Image of empty art gallery

A postscript to “Selling public art” – another sell-off

This is a short postscript to the last post, it’s not going to be a regular theme. I prefer to focus on the positive, if possible. Another public museum is selling off art to pay the bills. Berkshire Museum in Massachusetts (USA) is selling off 40 of it’s most notable paintings, sculptures and drawings – including it’s prized Norman Rockwell painting Shuffleton’s Barbershop (1950).

Norman Rockwell painting Shuffleton’s Barbershop (1950).

Anyone who follows my art/prints blog will know I’m partial to the occasional Rockwell. I like the humour and the way he adds dignity to ordinary people. Would the artist have donated the painting if he had known it would be flogged off? I suppose we will never know the answer, but Rockwell’s family have publicly objected to the sale. As have the American Alliance of Museums and the Association of Art Museum Directors.

Also up for sale. Giant Redwood Trees of California (1874) by Albert Bierstadt.

For sale. Giant Redwood Trees of California (1874) by Albert Bierstadt

On the museum’s website it says “The Museum has faced a significant budget deficit for many years, which would have eventually forced us to close our doors”. It seems Berkshire Museum want to raise £47 million (US $60m) to fund ‘future museum operations’.
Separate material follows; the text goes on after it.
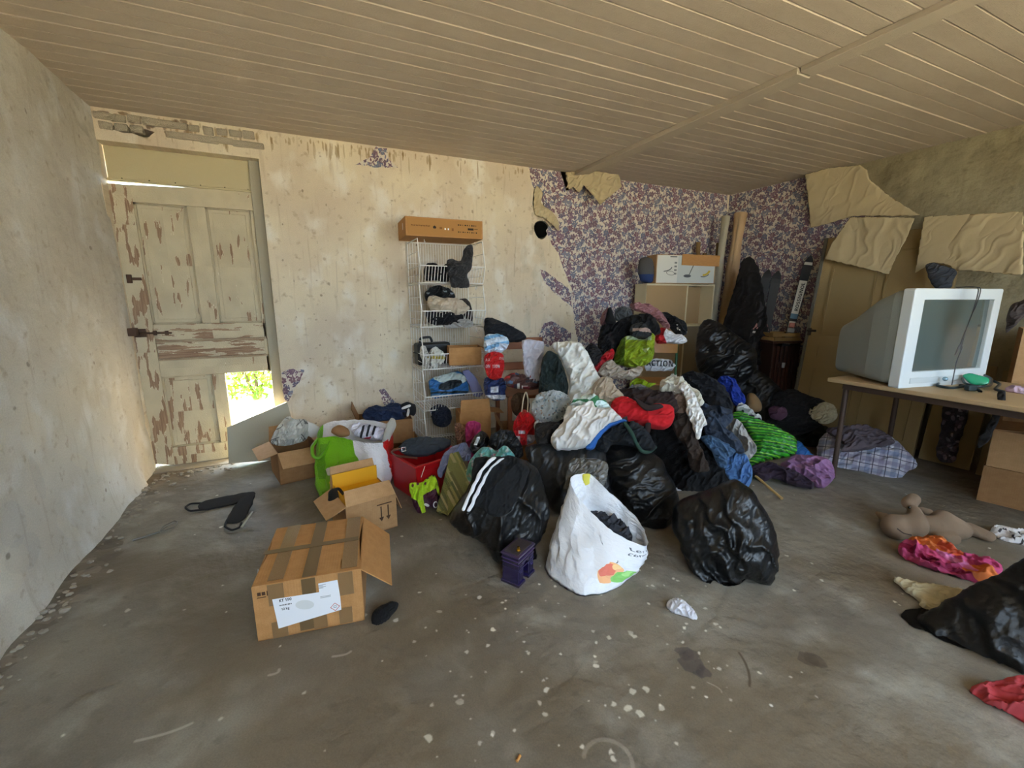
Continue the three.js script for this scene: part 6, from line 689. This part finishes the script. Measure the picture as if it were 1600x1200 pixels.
// ---------------------------------------------------------------- on the brown chair
puff('black_backpack', 'black padded backpack on top of the brown chair', 'backpack', { o: [1.478, 1.023, -3.3], turn: -0.421, tip: 0.175, p: [-175, 85, -148, 116, -63, 95, 53, 42, 149, -11, 170, -53, 127, -85, 26, -85, -80, -63, -170, -37] }, cloth('#1b1d22'), { t: 0.09, b: 0.09, folds: F(0, 0.7) });
puff('striped_shirt', 'white and pale blue striped shirt below the backpack on the brown chair', 'shirt', { o: [1.385, 0.929, -3.22], turn: -0.406, tip: 0.244, p: [-119, 63, -41, 83, 31, 73, 83, 21, 51, -42, -42, -93, -114, -72] }, mat({ map: draw(128, 128, (g) => { g.fillStyle = '#d6dde4'; g.fillRect(0, 0, 128, 128); g.fillStyle = '#7fb0d4'; for (let i = 0; i < 5; i++) { g.save(); g.rotate(-0.25); g.fillRect(-40, 30 + i * 30, 220, 12); g.restore(); } }), roughness: 0.9 }), { t: 0.06, b: 0.08, folds: F(-20), uv: 0.3 });
puff('red_carrier_bag', 'bright red plastic bag with white letters on the brown chair', 'bag', { o: [1.349, 0.791, -3.1], turn: -0.411, tip: 0.244, p: [-130, 61, -65, 91, 5, 81, 25, 30, 20, -51, 4, -111, -56, -131, -101, -110, -126, -50] }, mat({ map: draw(256, 256, (g) => { g.fillStyle = '#d01c1e'; g.fillRect(0, 0, 256, 256); g.fillStyle = '#f0e6e4'; g.font = 'bold 40px sans-serif'; g.fillText('A X', 18, 90); g.fillText('ON  TION', 20, 150); g.fillText('ON', 190, 80); }), roughness: 0.3, bumpMap: rep(crinkleBump, 4), bumpScale: 0.002 }), { t: 0.06, b: 0.08, folds: F(40, 0.8), fit: true });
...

If this was a one-off event I wouldn’t be writing about it. But it now looks like a clear trend. The art that public institutions hold seems increasingly seen as financial asset, like any other. To be utilised as and when needed, to pay bills or take on a pet project. I think that’s a pity because I think of the art as belonging to the public, and the art museums merely as custodians – I would be sorry if future generations couldn’t access the art that I’ve been able to enjoy.